▶ **Given problem**: Your task is to write out the complete listing exactly as it is shown.

▶ **Data excerpt**:

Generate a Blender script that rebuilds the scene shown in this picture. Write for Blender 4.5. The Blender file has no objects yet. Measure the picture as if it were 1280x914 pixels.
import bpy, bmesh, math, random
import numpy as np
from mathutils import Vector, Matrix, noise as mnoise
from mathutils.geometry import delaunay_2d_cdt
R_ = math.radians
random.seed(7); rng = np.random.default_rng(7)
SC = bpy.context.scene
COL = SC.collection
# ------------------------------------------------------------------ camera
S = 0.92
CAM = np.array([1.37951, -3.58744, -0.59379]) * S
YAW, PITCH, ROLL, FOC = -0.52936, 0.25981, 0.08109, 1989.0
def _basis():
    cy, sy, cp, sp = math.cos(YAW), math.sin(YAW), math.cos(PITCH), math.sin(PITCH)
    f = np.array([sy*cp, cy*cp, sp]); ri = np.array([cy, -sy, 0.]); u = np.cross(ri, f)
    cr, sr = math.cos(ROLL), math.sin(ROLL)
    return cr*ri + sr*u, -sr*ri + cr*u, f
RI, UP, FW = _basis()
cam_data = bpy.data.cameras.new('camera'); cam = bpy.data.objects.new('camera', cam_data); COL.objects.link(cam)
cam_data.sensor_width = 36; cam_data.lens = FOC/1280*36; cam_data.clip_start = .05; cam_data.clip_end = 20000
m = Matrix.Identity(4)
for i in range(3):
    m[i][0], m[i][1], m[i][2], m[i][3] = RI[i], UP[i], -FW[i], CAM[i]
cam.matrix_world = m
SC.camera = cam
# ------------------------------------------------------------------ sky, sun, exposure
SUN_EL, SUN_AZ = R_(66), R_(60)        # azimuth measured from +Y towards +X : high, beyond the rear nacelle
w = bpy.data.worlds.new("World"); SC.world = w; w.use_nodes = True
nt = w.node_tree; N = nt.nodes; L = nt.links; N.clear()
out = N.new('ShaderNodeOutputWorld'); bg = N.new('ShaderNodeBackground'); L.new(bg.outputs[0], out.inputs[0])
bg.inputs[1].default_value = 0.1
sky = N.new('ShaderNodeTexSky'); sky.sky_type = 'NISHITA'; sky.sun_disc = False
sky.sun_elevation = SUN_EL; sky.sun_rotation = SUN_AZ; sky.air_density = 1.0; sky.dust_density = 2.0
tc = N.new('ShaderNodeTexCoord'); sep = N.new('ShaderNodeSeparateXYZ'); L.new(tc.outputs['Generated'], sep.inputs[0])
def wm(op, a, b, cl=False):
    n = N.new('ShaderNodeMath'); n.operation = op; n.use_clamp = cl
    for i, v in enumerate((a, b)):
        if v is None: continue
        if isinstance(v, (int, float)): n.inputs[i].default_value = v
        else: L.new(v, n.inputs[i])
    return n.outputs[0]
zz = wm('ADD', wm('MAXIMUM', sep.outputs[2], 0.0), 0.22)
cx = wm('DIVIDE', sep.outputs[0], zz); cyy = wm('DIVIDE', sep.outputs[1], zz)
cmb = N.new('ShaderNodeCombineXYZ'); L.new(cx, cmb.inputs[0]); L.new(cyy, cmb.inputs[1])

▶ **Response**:
Generate a Blender script that rebuilds the scene shown in this picture. Write for Blender 4.5. The Blender file has no objects yet. Measure the picture as if it were 1280x914 pixels.
import bpy, bmesh, math, random
import numpy as np
from mathutils import Vector, Matrix, noise as mnoise
from mathutils.geometry import delaunay_2d_cdt
R_ = math.radians
random.seed(7); rng = np.random.default_rng(7)
SC = bpy.context.scene
COL = SC.collection
# ------------------------------------------------------------------ camera
S = 0.92
CAM = np.array([1.37951, -3.58744, -0.59379]) * S
YAW, PITCH, ROLL, FOC = -0.52936, 0.25981, 0.08109, 1989.0
def _basis():
    cy, sy, cp, sp = math.cos(YAW), math.sin(YAW), math.cos(PITCH), math.sin(PITCH)
    f = np.array([sy*cp, cy*cp, sp]); ri = np.array([cy, -sy, 0.]); u = np.cross(ri, f)
    cr, sr = math.cos(ROLL), math.sin(ROLL)
    return cr*ri + sr*u, -sr*ri + cr*u, f
RI, UP, FW = _basis()
cam_data = bpy.data.cameras.new('camera'); cam = bpy.data.objects.new('camera', cam_data); COL.objects.link(cam)
cam_data.sensor_width = 36; cam_data.lens = FOC/1280*36; cam_data.clip_start = .05; cam_data.clip_end = 20000
m = Matrix.Identity(4)
for i in range(3):
    m[i][0], m[i][1], m[i][2], m[i][3] = RI[i], UP[i], -FW[i], CAM[i]
cam.matrix_world = m
SC.camera = cam
# ------------------------------------------------------------------ sky, sun, exposure
SUN_EL, SUN_AZ = R_(66), R_(60)        # azimuth measured from +Y towards +X : high, beyond the rear nacelle
w = bpy.data.worlds.new("World"); SC.world = w; w.use_nodes = True
nt = w.node_tree; N = nt.nodes; L = nt.links; N.clear()
out = N.new('ShaderNodeOutputWorld'); bg = N.new('ShaderNodeBackground'); L.new(bg.outputs[0], out.inputs[0])
bg.inputs[1].default_value = 0.1
sky = N.new('ShaderNodeTexSky'); sky.sky_type = 'NISHITA'; sky.sun_disc = False
sky.sun_elevation = SUN_EL; sky.sun_rotation = SUN_AZ; sky.air_density = 1.0; sky.dust_density = 2.0
tc = N.new('ShaderNodeTexCoord'); sep = N.new('ShaderNodeSeparateXYZ'); L.new(tc.outputs['Generated'], sep.inputs[0])
def wm(op, a, b, cl=False):
    n = N.new('ShaderNodeMath'); n.operation = op; n.use_clamp = cl
    for i, v in enumerate((a, b)):
        if v is None: continue
        if isinstance(v, (int, float)): n.inputs[i].default_value = v
        else: L.new(v, n.inputs[i])
    return n.outputs[0]
zz = wm('ADD', wm('MAXIMUM', sep.outputs[2], 0.0), 0.22)
cx = wm('DIVIDE', sep.outputs[0], zz); cyy = wm('DIVIDE', sep.outputs[1], zz)
cmb = N.new('ShaderNodeCombineXYZ'); L.new(cx, cmb.inputs[0]); L.new(cyy, cmb.inputs[1])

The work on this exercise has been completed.